• Teresa Xie

SAINT FRANCES: FILM REVIEW



I came into Saint Frances a bit weary because I assumed it would be a prestigious indie film that highlights white woman complexes. Instead, I was pleasantly surprised at the casualty in which Saint Frances encapsulated the low and high tides of womanhood -- of being told that your emotions and experiences are not valid, and thus, always being wary to really express them. Saint Frances is graceful in its presence, as it uses humour and a subtle build-up of suppressed tension to project the internal struggles that women face and normalize for themselves.


Written by Kelly O’Sullivan and directed by Alex Thompson, Saint Frances revolves around Bridget (Kelly O’Sullivan), a 34-year-old woman who is very much at a place in her life where she feels as if everyone is moving in some direction but her. However, the directions that people are moving in (building a family, having children, landing a nice career), aren’t necessarily things that Bridget wants, but more so things she is expected to want. We are introduced to Bridget at a party, where she is in conversation with a man who is projecting all his insecurities on her.
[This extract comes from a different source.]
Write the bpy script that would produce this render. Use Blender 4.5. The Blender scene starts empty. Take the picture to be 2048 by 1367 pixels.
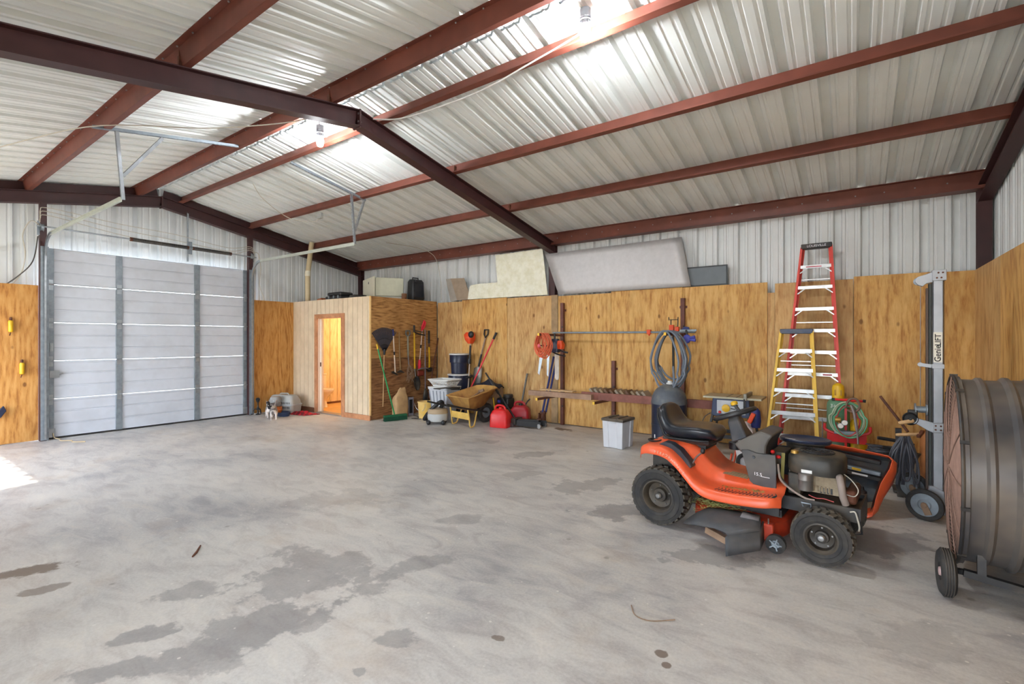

Bridget interrupts to say that she’s a 34-year-old server, causing the man to awkwardly leave. That same night, she hooks up with a younger man at the party named Jace (Max Lipchitz), and soon after, realizes she’s pregnant with their baby. Simultaneously, she takes on a new job babysitting six-year-old Frances (Ramona Edith-Williams), the daughter of Maya (Charin Alvarez) and Annie (Lily Mojeksu), a mixed-race lesbian couple. Although Bridget clashes with Frances at first, the two develop a mutual love for one another, largely built on the foundation of their inner child.


At the heart of the film lies the relationship between Bridget and Frances. The conflict between Frances’ parents, Maya and Annie, is not lost on her, even at such a young age. As much as we’d like to believe in the naivety of children, their wide-eyes often take in more than our own. Maya is suffering from postpartum depression after birthing Frances’ baby brother, while Annie works all day as a lawyer. Although Maya and Annie still have deep love for each other, the growing tension between them builds and eventually becomes too exhausting to hide. All Frances and Bridget can do is take in the world as it is and try to navigate the effects of others’ trauma on their own lives.


A pivotal plot point in the film comes when Bridget decides to have an abortion. There is a distinction in that the decision itself is not a pivotal moment for Bridget, but rather acts as a point of conflict for Bridget’s expectations of herself and those of others. Bridget’s decision to have an abortion is quite casual -- no questions asked. However, Jace expects an emotional dissection of Bridgets’ feelings towards the abortion, which she refuses, time and time again. Why is someone else expecting her to have a specific reaction? Bridget’s refusal to unpack her feelings leads Jace to think that there’s something wrong with her, even though Bridget’s reaction is completely valid. Equally as valid is a scene later in the film, where Bridget has a breakdown in front of Maya, finally confronting her abortion face to face. This duality reveals the complex nature of womanhood and the naivety that comes with looking at someone else’s experience with a judgmental eye.


Visually, the film also does an excellent job of dispelling society’s continued “taboos'' towards women, whether it’s public breastfeeding or menstrual blood. For the latter, the next morning after Bridget has sex with Jason, the two find Bridget’s menstrual blood on the sheets and splotches on their faces. The two laugh about it, distilling the tension that a certain type of audience might feel. Even though it’s 2020, this visualization of period blood would usually shy away from the screen. However, in Saint Frances, the viewer cannot avoid looking at Bridget’s period blood, a sight that should have been normalized in media much longer ago.


Saint Frances is comforting in that it is nonjudgemental. The film refuses to criticize the reactions of others, the challenges faced by a couple grappling with building a new family, or a woman who isn’t exactly going through a midlife crisis, but feels like she should be. The transparency which O’Sullivan presents these issues is surprisingly refreshing, and begs the audience to bring a more empathetic eye to the way we look at ourselves and others.